A Gesterra, empresa pública que se dedica à gestão de terras aráveis e se encontra em falência técnica, pelo menos há três anos, está em processo de transformação para assumir a mecanização agrícola, especialistas criticam a medida e defendem apoios directos aos produtores, sobretudo os familiares.
A Gesterra, empresa pública que tem a responsabilidade de gerir terras aráveis de projectos agrícolas promovidos pelo Governo, está a ser transformada em empresa de mecanização agrícola, tarefa que já foi desempenhada pela extinta Empresa Nacional de Mecanização Agricola (MEČANAGRO). A informação a que o Expansão teve acesso consta na proposta de Orçamento Geral do Estado de 2026.

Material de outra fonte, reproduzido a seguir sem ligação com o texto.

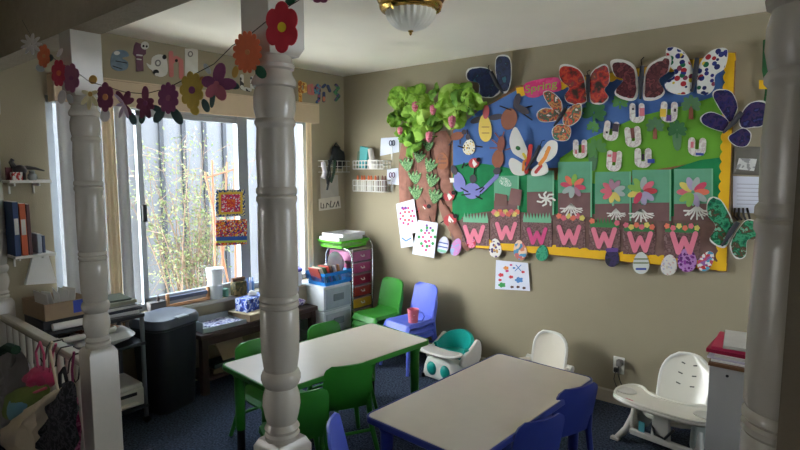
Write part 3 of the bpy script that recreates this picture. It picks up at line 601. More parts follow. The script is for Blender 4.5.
MB().ell((0,-.045,.055),(.03,.035,.03)).tube([(0,-.045,.055),(0,-.01,.07),(0,.03,.065),(0,.075,.052)],[.02,.012,.008,.004],8).tube([(0,-.07,.07),(0,-.085,.10),(0,-.075,.115)],[.016,.012,.01],8).build('body', M_toy, fg)
for y in (-.06,-.03): MB().cyl((.012,y,.05),(.016,y,0),.009,.008,8).cyl((-.012,y,.05),(-.016,y,0),.009,.008,8).build('leg', M_toy, fg)
o = MB().box((0,0,.022),(.05,.045,.044)).build('small_box', paint('red white box',[(220,214,206),(190,60,60),(220,214,206)],30)); o.location = (.13,-2.675,1.519); tag(o, 'small red and white box on the upper left shelf', 'box')
o = MB().box((0,0,.035),(.02,.03,.07)).build('small_box', mt('maroon card',(110,50,60),.6)); o.location = (.06,-2.69,1.519); tag(o, 'small maroon upright box behind the red and white one on the upper left shelf', 'box')
o = MB().lathe([(.018,0),(.024,.012),(.022,.03),(.012,.04),(.016,.05),(0,.056)],14).build('glass_jar', mt('grey glass',(140,142,140),.2)); o.location = (.135,-2.60,1.519); tag(o, 'small grey jar in front of the toy on the upper left shelf', 'jar')
# ---- trash bin
tb = thing('trash_bin', 'tall black plastic trash bin with flat grey lid beside the dark bench', 'trash bin', (.235,-1.925,0), R(16))
def rr_ring(w, d, z, n=7): return [(x,y,z) for x,y in rrect(w,d,min(w,d)*.28,n)]
m = MB(); lv = [rr_ring(.255,.30,.0),rr_ring(.262,.31,.05),rr_ring(.30,.355,.55),rr_ring(.315,.372,.555),rr_ring(.315,.372,.585)]; n = len(lv[0]); m.add(sum(lv,[]), [(i*n+k,i*n+(k+1)%n,(i+1)*n+(k+1)%n,(i+1)*n+k) for i in range(4) for k in range(n)]+[tuple(range(n))[::-1]]); m.build('bin_body', mt('black bin plastic',(24,26,31),.5,var=.08), tb)
m = MB(); lv = [rr_ring(.325,.382,.570),rr_ring(.325,.382,.600),rr_ring(.30,.357,.622),rr_ring(.20,.25,.632)]; m.add(sum(lv,[]), [(i*n+k,i*n+(k+1)%n,(i+1)*n+(k+1)%n,(i+1)*n+k) for i in range(3) for k in range(n)]+[tuple(range(n))[::-1],tuple(3*n+k for k in range(n))]); m.build('bin_lid', mt('dark grey bin lid',(70,76,86),.4,var=.05), tb)
m = MB().box((.145,.0,.622),(.05,.09,.012)); plab(m.build('lid_button', mt('light grey button',(128,132,138),.4), tb, bevel=.004), 'light grey lid button')
# ---- dark wooden bench with shelf
BX0, BX1, BY0, BY1, BZ = .03, .315, -1.715, -.66, .44
bn = thing('wooden_bench', 'dark wooden bench table with lower shelf under the window', 'bench', ((BX0+BX1)/2,(BY0+BY1)/2,0))
MB().box2((BX0,BY0-.01,BZ-.035),(BX1+.012,BY1+.01,BZ)).build('bench_top', M_dk, bn, bevel=.005, world=True)
MB().box2((BX1-.03,BY0+.04,BZ-.09),(BX1-.01,BY1-.04,BZ-.035)).build('apron', M_dk, bn, world=True)
for x in (BX0+.025,BX1-.025):
    for y in (BY0+.03,BY1-.03): MB().box2((x-.025,y-.025,0),(x+.025,y+.025,BZ-.035)).build('leg', M_dk, bn, bevel=.004, world=True)
MB().box2((BX0+.01,BY0+.02,.09),(BX1-.012,BY1-.02,.112)).build('lower_shelf', M_dk, bn, bevel=.003, world=True)
rn = random.Random(11); z0 = .1125
cols = [(96,84,60),(48,66,60),(130,104,74),(70,60,56),(104,110,112),(40,44,52),(120,60,50),(150,140,110)]
names = ['game_box','storage_box','picture_book','folder','book']
y = BY0+.20
spots = [(-1.50,.0,.16,.20,.035,0,'olive flat box'),(-1.50,.036,.15,.18,.03,1,'dark green box'),(-1.22,.0,.17,.22,.04,2,'tan wooden box'),(-1.22,.041,.15,.2,.05,3,'dark brown box'),(-.95,.0,.16,.2,.05,4,'grey box'),(-.95,.051,.15,.18,.03,6,'dull red book')]
for i, (yc, dz, dx, dy, h, ci, lab) in enumerate(spots):
    o = MB().box((0,0,h/2),(dx,dy,h-.0008)).build('book' if 'book' in lab else 'storage_box', mt('shelf item %d' % i, cols[ci], .7, var=.08), None, bevel=.003); o.location = (.19,yc,z0+dz+.0004); o.rotation_euler.z = rn.uniform(-.1,.1); tag(o, lab+(' lying' if dz else ' lowest')+' on the lower shelf of the dark bench, '+('left part' if yc < -1.4 else 'middle part' if yc < -1.1 else 'right part'), 'book' if 'book' in lab else 'box')
o = MB(); o.add([(.27,-1.52,.20),(.27,-1.30,.20),(.14,-1.30,.34),(.14,-1.52,.34),(.262,-1.52,.195),(.262,-1.30,.195),(.132,-1.30,.335),(.132,-1.52,.335)],[(0,1,2,3),(7,6,5,4),(0,4,5,1),(1,5,6,2),(2,6,7,3),(3,7,4,0)]); single(o,'cardboard_flap',M_card,'brown cardboard sheet leaning above the boxes inside the dark bench','cardboard')
# on the bench: magazine tray, magazines, boxes
tp = thing('paper_tray', 'grey open plastic tray holding a magazine on the bench beside the bin', 'tray', (.175,-1.51,BZ), R(-3))
M_tray = mt('grey plastic tray',(150,158,160),.4)
MB().box((0,0,.004),(.26,.34,.007)).build('tray_bottom', M_tray, tp)
for c, d in (((-.13,0,.03),(.006,.34,.05)),((.13,0,.020),(.006,.34,.032)),((0,-.17,.04),(.26,.006,.072)),((0,.17,.014),(.26,.006,.018))): MB().box(c,d).build('tray_wall', M_tray, tp, bevel=.0025)
o = MB().box((0,0,.004),(.20,.24,.008)).build('magazine', paint('purple printed page',[(216,214,226),(120,116,160),(222,222,230),(160,160,196),(70,70,90)],16)); o.location = (.175,-1.48,BZ+.0082); o.rotation_euler.z = .25; tag(o, 'lavender printed magazine lying in the grey tray', 'magazine')
o = MB().box((0,0,.028),(.20,.28,.056)).build('cardboard_box', M_card, None, bevel=.003); o.location = (.19,-1.18,BZ); o.rotation_euler.z = R(6); tag(o, 'flat brown cardboard box under the tissue box on the bench', 'box')
o = MB().box((0,0,.005),(.24,.30,.009)).build('paper_pad', mt('cream paper pad',(206,190,160),.8), None); o.location = (.195,-1.19,BZ+.0565); o.rotation_euler.z = R(10); tag(o, 'cream paper pad lying on the flat cardboard box on the bench', 'paper')
tz_ = BZ+.0665
o = thing('tissue_box', 'blue and white patterned tissue box on the bench near the middle post', 'tissue box', (.19,-1.20,tz_), R(12)); MB().box((0,0,.05),(.12,.25,.098)).build('carton', paint('blue tissue print',[(60,80,170),(196,206,230),(70,96,190),(40,52,120)],26), o, bevel=.003); MB().puff([(x,y,.112) for x,y in el(0,0,.02,.05,0,14)],(0,0,1),.02,.03,4,.02).build('tissue', M_papw, o); MB().box((.0605,.06,.05),(.002,.11,.085)).build('end_flap', mt('dark navy print',(34,38,62),.6), o)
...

Em 2018, por Decreto Presidencial n°256/18 de 13 de Novembro, João Lourenço ditou a extinção da MECANAGRO, com a justificação da “necessidade de se reduzir os encargos do Estado na economia, centrando a sua intervenção em sectores que são estratégicos para o desenvolvimento do tecido empresarial público e para a satisfação das necessidades elementares das populações”.
Mas sete anos depois, a Gesterra prepara-se para deixar meramente a gestão de terras para assumir a mecanização agrícola, que segundo especialistas não é o ideal, por não ser um apoio directo ao agricultor, para a agricultura familiar, que tem tido dificuldades na preparação da terra.
Em 2022 e 2023 esta empresa pública estava em falência técnica, com um capital próprio negativo, acumulado, de 420 milhões Kz e resultado líquido negativo de 339,3 milhões Kz. Este ano, a empresa não apresentou o relatório e contas do ano passado ao Instituto de Gestão de Activos e Participações do Estado (IGAPE).
O processo de transformação da Gesterra começou no ano passado e estava já previsto no OGE 2025, mas como não fica concluído este ano, transita para o próximo ano, sem que tenham sido explicadas a razões da não conclusão do processo.
De acordo com a proposta de OGE 2026, com a reestruturação da Gesterra “espera-se fortalecer a mecanização agrícola em Angola, promovendo maior produtividade, eficiência, e o aumento da produção nacional, por meio do fortalecimento de tecnologia e equipamentos modernos para a produção agrícola, manutenção e suporte técnico dos mesmos, bem como a capacitação e treinamento, fundamentalmente, sobre a produção agrícola familiar”.
A reestruturação da Gesterra tem como foco o prestação de serviços de mecanização, suporte técnico aos produtores e actuação directa na cadeia de valor dos cereais e grãos, lê-se da proposta do Orçamento Geral do Estado para o próximo ano, que não explica se a esta empresa vai acumular a gestão de terras aráveis, que faz actualmente, com a mecanização agricola.
A Gesterra tem sob sua gestão vários projectos agricolas, como as fazendas do Longa (Cunene), Cuimba (Zaire), Camaiangaga (Moxico) e Sanza Pombo (Uige), e unidades de negócios como o Pólo Industrial de Capanda(Malange), Pólo Industrial da Quiminha( Icolo e Bengo) e Perimetro Irrigado do Sumbe (Cuanza Sul).
Especialistas defendem apoios directos
A transformação da Gesterra em empresa de mecanização agricola está a ser vista por profissionais do ramo como uma medida administrativa que terá poucos efeitos na produção agricola.
“O que os agricultores precisam não é de uma empresa de mecanização. Isso já tivemos no passado e os resultados todos conhecem. Precisamos de apoios directos, como por exemplo financiamentos. A falta de dinheiro é a nossa principal dificuldade”, disse um agricultor.
Para o nosso interlocutor, a mecanização agrícola de certa maneira tem sido conseguida, apesar de ainda não ser a ideal. “Com ajuda de alguns grandes produtores ou até mesmo com tractores que algumas cooperativas receberam, a mecanização primária tem sido, de certa forma, conseguida na agricultura familiar. A mecanização mais moderna é outra questão. E para que os agricultores utilizem a tecnologia é preciso que sejam capacitados antes”, defendeu.
Posição também defendida por outro agricultor da província do Cuanza Sul, que se socorre de situações já vividas para justificar a sua posição.
“A capacitação é fundamental. Andaram a distribuir tractores, onde andam estes tractores? Muitos deles estão transformados em verdadeiros ferro- -velho. E até por coisas simples. Há casos que um simples furo no pneu encostou o tractor, porque o agricultor não estava capacitado, nem tinha condições para mandar reparar o pneu. Há vários casos desses e se calhar esta empresa que se vai dedicar à mecanização agricola deveria começar por olhar para estes casos, para não deitar outros milhares de kwanzas fora”, defendeu.